C Spire trots out its 5G technology


C Spire publicly tested its 5G ultra-fast fixed-wireless technology on Tuesday, and brought along an FCC commissioner to cheer it on.

Brendan Carr, is in the 3-2 Republican majority that overturned the Obama-era imposition of rules intended to ensure a level Internet playing field and protection of consumers.

Instead, Carr has said, the opposite happened. Investment and innovation was curbed and broadband expansion was slowed. Critics still fear the effects of the loosening of regulations.

The Democrat-majority commission in 2015 applied Title II of the 1934 Communications Act to broadband communications and reclassified service providers as common carriers to be held to standards similar to telephone, gas and electric providers.

Carr has been designated as the agency’s lead on wireless infrastructure deployment.

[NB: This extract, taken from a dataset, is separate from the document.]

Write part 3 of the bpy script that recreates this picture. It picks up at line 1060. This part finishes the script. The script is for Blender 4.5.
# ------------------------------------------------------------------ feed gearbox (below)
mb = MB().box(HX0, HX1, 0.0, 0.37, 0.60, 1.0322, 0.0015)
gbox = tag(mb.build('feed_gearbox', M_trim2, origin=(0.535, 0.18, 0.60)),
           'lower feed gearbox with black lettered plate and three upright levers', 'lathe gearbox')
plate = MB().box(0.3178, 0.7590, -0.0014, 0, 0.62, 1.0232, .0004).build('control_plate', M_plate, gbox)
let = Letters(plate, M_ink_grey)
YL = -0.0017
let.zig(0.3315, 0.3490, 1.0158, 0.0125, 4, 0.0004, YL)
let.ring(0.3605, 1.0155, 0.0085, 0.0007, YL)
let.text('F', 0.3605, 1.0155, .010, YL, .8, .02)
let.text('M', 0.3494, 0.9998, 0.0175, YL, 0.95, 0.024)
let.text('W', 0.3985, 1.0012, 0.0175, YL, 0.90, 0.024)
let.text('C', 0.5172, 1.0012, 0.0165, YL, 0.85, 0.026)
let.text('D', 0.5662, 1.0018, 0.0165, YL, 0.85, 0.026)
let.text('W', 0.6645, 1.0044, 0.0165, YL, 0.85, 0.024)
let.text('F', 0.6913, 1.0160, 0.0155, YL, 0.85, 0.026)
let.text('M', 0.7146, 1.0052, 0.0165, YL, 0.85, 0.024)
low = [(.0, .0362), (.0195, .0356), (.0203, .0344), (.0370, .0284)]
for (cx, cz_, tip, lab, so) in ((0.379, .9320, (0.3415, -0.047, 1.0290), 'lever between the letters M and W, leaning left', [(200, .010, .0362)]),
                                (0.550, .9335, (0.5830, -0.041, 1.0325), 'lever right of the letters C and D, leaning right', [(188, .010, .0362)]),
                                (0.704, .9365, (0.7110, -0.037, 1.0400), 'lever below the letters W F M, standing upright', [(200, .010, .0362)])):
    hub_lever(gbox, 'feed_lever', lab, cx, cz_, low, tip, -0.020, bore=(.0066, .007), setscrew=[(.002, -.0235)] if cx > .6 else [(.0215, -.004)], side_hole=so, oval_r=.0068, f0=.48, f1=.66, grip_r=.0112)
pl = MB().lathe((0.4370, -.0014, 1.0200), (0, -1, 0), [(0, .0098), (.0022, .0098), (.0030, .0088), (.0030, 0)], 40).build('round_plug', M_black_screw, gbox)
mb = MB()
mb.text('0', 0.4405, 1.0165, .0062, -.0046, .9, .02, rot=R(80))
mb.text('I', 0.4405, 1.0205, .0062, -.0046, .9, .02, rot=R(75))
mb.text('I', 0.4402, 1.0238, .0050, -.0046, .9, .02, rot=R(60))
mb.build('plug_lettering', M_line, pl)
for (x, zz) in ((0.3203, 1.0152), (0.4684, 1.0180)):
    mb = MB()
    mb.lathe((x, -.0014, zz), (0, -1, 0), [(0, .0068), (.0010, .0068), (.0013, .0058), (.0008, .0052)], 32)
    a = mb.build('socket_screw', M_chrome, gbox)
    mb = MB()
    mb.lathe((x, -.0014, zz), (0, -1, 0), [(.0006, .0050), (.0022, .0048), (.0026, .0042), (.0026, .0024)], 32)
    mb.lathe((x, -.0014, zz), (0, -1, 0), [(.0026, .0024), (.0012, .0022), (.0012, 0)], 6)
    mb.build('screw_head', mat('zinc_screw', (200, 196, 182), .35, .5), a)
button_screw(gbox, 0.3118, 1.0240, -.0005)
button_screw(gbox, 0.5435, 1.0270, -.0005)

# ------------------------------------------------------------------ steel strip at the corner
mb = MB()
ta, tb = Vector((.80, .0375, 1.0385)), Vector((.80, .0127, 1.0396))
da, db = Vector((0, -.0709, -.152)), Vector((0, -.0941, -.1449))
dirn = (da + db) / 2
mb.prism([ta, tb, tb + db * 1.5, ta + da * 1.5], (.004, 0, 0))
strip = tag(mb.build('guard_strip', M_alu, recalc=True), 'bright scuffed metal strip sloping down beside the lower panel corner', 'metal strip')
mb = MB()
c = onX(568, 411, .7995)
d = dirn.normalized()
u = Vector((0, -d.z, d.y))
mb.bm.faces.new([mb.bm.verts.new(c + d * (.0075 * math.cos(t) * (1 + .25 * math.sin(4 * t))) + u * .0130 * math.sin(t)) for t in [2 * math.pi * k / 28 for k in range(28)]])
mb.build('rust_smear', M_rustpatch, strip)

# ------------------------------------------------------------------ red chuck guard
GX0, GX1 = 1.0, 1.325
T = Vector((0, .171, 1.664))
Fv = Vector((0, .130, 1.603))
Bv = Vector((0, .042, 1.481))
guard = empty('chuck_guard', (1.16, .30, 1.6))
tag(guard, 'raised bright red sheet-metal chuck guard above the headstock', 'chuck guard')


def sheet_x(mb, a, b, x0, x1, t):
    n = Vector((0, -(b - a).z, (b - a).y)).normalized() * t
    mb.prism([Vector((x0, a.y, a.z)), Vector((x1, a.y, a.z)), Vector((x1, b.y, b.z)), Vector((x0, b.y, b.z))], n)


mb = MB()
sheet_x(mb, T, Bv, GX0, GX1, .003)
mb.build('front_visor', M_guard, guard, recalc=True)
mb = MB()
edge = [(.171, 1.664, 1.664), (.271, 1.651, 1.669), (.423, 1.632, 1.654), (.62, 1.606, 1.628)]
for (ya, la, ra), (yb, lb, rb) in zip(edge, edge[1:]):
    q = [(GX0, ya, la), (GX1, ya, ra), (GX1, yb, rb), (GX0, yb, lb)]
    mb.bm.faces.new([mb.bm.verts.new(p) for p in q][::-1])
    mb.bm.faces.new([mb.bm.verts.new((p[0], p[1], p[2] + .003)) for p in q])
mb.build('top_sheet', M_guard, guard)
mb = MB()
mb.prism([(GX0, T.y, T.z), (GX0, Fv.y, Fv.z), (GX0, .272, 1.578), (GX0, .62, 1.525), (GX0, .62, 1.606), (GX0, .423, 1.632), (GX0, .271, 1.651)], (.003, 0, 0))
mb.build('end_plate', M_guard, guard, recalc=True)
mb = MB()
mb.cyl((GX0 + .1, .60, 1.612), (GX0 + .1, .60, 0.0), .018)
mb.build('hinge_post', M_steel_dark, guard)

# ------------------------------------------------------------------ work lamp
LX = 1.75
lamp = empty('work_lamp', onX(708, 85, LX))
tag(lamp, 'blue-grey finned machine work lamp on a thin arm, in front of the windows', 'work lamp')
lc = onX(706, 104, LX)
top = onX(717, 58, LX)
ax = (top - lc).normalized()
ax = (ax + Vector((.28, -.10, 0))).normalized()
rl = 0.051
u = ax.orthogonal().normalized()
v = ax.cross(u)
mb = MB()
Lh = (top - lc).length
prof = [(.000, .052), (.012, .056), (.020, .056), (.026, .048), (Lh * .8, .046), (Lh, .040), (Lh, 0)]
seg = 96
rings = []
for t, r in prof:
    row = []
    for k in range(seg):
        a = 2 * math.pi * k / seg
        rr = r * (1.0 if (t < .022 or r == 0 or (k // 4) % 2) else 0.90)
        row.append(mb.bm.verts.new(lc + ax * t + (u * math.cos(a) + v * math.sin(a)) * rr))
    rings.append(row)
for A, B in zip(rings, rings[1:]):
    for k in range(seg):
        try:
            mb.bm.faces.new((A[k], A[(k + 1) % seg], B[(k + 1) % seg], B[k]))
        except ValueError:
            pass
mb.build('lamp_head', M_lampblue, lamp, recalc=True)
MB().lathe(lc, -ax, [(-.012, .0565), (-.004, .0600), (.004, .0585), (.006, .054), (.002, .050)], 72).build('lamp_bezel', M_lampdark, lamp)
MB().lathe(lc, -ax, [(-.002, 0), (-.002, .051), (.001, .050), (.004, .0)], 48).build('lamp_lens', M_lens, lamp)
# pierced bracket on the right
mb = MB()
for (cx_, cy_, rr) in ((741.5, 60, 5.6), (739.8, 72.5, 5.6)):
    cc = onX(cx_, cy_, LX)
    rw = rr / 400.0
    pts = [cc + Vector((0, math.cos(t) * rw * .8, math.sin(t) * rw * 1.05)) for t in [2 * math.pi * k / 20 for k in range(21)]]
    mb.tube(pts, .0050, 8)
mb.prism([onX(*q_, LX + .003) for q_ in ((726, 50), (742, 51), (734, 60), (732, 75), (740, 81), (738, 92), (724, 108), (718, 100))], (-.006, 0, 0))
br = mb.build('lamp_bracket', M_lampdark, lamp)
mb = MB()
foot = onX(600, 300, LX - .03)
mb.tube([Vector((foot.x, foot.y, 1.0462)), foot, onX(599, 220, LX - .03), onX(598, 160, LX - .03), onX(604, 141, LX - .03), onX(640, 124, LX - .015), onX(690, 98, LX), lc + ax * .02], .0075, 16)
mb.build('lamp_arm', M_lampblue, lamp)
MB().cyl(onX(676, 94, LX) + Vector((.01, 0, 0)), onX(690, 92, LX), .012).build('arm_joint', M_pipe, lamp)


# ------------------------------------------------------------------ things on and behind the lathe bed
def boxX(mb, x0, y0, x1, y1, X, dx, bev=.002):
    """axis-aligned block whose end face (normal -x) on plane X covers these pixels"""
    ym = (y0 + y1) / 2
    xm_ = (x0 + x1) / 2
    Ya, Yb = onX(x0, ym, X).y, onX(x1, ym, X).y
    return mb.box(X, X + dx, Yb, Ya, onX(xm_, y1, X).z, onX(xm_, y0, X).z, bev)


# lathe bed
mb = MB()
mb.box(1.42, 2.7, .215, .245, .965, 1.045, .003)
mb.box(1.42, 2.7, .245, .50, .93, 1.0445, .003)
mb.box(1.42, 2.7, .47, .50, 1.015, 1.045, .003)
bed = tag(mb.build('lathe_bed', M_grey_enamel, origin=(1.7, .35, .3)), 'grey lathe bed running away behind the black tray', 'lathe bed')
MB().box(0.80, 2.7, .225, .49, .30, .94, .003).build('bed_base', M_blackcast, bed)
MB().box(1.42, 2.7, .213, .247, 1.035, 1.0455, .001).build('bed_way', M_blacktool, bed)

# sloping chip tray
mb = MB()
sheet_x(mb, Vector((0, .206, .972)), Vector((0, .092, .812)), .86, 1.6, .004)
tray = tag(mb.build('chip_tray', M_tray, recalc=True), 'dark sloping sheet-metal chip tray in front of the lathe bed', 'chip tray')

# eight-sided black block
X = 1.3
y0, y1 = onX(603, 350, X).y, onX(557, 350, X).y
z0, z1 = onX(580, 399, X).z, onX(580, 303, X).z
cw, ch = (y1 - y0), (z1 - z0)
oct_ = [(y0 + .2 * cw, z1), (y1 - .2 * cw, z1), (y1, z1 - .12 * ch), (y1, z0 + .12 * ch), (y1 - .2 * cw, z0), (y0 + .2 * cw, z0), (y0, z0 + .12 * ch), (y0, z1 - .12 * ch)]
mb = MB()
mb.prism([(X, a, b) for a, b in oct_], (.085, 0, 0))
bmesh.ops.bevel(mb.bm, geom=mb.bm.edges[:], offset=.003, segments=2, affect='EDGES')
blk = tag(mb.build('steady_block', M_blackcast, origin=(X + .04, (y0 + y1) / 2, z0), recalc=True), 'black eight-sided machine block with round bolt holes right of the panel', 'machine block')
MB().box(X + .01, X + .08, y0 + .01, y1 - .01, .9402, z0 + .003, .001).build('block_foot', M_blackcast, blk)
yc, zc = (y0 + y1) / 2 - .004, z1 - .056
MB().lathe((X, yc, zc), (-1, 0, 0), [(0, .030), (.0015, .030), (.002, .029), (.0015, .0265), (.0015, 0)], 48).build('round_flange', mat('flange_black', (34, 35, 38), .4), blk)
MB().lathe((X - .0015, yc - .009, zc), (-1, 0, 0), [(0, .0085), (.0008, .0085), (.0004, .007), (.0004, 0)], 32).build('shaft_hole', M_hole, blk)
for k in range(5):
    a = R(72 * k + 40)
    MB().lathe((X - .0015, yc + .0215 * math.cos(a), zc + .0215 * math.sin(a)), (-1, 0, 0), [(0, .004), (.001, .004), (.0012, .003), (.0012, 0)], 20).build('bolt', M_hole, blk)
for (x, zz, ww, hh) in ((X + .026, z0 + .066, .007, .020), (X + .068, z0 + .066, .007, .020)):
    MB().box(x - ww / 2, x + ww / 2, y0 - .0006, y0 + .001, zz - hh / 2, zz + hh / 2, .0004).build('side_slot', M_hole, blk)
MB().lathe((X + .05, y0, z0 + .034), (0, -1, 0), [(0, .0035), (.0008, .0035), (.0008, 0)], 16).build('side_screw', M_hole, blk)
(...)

Hence, he lauded C Spire’s new 5G technology developed by Santa Clara, Calif.-based Cohere Technologies.

“We need to drive out unnecessary regulatory costs and speed the timeline for obtaining permits so that companies can build and deploy the infrastructure that will power our digital economy,” Carr said in a release issued Tuesday at the Ridgeland-based telecom’s headquarters.

The broadband expansion is part of the company’s C Spire Tech Movement announced in September.

In a 2016 report, the FCC put Mississippi at or near the bottom in terms of broadband access.

A key feature of C Spire’s Tech Movement is its expansion of of broadband and 5G fixed wireless Internet access to more than 250,000 consumers and businesses across the state and one of every five of the 250,000 businesses in the state.

C Spire President Stephen Bye and Cohere Technologies Chief Executive Shlomo Rakib, said in the release that 5G speeds will pave the way for a wider adoption of existing technology such as Internet of things, smart cities, artificial intelligence, telehealth and telemedicine as well as encouraging futuristic things such as self-driving autos.